Austin Mitchell’s new book Revenge of the Rich: The
neoliberal revolution in Britain and New Zealand, published by Canterbury
University Press, charts the development of a market-driven neoliberal creed,
where governments are devoted to efficiency, cost-cutting and austerity at the
people’s expense.
Many New Zealanders will remember Mitchell’s best-selling
book The Half-Gallon Quarter-Acre Pavlova Paradise (1972). In this new
outspoken opinion piece, Mitchell - who was a long-serving British Labour MP
for Grimsby denounces the economic policy of the last three decades as “a long
march down Dead-End Street” – a neoliberal experiment that has benefitted the
rich and eroded the “good society” with its welfare state and government
commitment to the betterment of the people.
In Revenge
of the Rich Mitchell considers how neoliberalism became government policy
in Britain and New Zealand and discusses its consequences in terms of greater
inequality, lower growth and higher unemployment. He believes this book is the
first to look at the rise and fall of neoliberalism as the prevailing ideology
in the two countries where it was imposed “further and faster” than in any
others.
“In both
countries industry declined, assets were sold to survive and the social
balances which had been tilted to the people after the war were tilted back to
wealth. Taxes on business and the rich fell as their share of Gross Domestic
Product increased.
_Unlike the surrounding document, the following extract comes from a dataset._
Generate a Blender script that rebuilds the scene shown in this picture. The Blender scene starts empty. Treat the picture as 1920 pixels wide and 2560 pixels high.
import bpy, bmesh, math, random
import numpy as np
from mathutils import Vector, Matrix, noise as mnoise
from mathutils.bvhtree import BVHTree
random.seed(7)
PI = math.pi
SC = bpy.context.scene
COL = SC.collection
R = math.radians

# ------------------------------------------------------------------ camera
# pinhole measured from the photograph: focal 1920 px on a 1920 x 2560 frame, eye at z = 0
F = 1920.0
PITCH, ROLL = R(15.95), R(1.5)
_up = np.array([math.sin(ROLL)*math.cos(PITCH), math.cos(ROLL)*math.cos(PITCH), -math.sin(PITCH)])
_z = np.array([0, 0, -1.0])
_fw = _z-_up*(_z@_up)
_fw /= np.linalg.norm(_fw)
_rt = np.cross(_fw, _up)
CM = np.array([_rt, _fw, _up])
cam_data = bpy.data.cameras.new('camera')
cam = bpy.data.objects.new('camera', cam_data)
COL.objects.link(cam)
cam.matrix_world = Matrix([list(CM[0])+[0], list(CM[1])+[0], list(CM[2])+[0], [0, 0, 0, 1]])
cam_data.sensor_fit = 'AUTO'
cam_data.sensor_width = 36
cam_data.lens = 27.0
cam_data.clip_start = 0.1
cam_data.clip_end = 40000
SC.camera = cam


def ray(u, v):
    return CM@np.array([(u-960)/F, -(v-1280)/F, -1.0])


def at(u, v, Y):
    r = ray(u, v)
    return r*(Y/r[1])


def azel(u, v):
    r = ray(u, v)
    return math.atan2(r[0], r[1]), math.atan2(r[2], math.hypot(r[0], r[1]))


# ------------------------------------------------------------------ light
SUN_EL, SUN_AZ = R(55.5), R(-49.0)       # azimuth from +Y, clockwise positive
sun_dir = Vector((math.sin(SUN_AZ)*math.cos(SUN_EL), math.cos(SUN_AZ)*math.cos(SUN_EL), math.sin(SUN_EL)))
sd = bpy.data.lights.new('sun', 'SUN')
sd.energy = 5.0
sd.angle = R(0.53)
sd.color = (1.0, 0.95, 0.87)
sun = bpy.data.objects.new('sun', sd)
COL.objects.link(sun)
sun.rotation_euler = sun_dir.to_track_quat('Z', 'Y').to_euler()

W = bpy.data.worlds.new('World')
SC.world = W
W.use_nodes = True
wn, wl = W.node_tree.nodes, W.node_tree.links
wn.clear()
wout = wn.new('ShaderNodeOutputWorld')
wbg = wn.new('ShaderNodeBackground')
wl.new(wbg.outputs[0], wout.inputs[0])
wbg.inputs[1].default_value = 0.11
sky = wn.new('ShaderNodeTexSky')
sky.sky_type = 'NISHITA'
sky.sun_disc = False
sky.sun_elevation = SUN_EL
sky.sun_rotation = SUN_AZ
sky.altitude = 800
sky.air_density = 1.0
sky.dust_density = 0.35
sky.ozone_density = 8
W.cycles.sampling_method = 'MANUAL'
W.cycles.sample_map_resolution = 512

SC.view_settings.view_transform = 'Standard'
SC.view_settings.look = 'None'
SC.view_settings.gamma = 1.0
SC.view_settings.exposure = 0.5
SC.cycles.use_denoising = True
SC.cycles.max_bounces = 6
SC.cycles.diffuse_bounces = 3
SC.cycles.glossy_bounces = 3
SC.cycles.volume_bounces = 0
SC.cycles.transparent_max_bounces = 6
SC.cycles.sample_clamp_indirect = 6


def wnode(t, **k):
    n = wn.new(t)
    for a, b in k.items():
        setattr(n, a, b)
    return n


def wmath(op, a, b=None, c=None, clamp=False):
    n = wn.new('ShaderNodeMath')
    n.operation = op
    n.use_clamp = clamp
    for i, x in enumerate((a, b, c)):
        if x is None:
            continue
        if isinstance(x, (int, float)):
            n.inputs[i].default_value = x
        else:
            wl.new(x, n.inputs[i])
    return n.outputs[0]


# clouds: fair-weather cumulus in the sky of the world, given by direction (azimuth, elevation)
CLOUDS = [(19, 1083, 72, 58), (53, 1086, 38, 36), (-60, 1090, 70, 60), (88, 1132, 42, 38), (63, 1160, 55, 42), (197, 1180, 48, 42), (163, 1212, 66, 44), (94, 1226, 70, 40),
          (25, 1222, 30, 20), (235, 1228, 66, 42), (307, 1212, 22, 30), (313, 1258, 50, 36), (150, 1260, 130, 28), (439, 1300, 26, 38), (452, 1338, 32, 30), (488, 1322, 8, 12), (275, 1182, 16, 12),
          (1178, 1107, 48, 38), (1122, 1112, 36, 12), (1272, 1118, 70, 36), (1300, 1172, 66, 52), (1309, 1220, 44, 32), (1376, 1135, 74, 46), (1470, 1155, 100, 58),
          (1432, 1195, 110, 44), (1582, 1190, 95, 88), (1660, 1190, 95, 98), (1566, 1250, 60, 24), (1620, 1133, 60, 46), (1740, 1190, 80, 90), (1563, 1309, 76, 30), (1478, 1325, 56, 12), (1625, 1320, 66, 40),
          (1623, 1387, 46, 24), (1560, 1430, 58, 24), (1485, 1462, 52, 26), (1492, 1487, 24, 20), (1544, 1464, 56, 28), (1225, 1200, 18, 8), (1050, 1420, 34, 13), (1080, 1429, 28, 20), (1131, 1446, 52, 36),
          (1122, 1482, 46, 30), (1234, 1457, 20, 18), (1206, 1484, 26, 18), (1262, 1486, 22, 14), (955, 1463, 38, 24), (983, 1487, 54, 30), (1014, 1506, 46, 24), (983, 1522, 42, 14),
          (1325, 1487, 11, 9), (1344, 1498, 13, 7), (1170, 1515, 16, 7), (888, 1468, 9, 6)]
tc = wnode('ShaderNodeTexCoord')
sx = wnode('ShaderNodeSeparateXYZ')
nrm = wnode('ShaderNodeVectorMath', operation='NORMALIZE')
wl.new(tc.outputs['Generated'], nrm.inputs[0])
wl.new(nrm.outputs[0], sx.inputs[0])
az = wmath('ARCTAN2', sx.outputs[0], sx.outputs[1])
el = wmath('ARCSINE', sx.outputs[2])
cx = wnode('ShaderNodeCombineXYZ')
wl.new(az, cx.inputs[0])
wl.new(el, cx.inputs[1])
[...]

The result, in each country, was a revolt of the people, voting
for proportional representation in New Zealand to tie the hands of the
politicians and, much later, voting for Brexit in Britain as the people and the
regions left behind by the austerity said ‘enough is enough’.”
Mitchell says that gaps between the rich and the less well
off in both Britain and New Zealand have been widened over the three decades of
neoliberalism. Ultimately, he would like readers to take a hopeful message from
the book: “Things don't have
to be this way and alternative policies become possible if governments listen
to the people rather than follow an ideology,” he says.
In the book’s foreword the Rt. Hon Helen Clark, who was
prime minister of New Zealand 1999–2008 says:
“Agree with it, or disagree with it, love it or loathe it,
Austin Mitchell’s writing provokes us to reflect on what our common future
could be. It is written in a lively fashion with highly quotable turns of
phrase.”About the author
Austin Mitchell taught at the universities of Canterbury and Otago and was one of the early lecturers of the Political Science Department at the University of Canterbury. In the UK he has been successively a Fellow of Nuffield College, a journalist for the BBC and ITV, and the Labour MP for Great Grimsby from 1977 to 2015. Mr Mitchell lived in New Zealand for eight years while lecturing in political science at the universities of Canterbury (in 1964 – 67) and Otago, and returned to UC as a Canterbury Scholar in 2016 to deliver a series of summer lectures.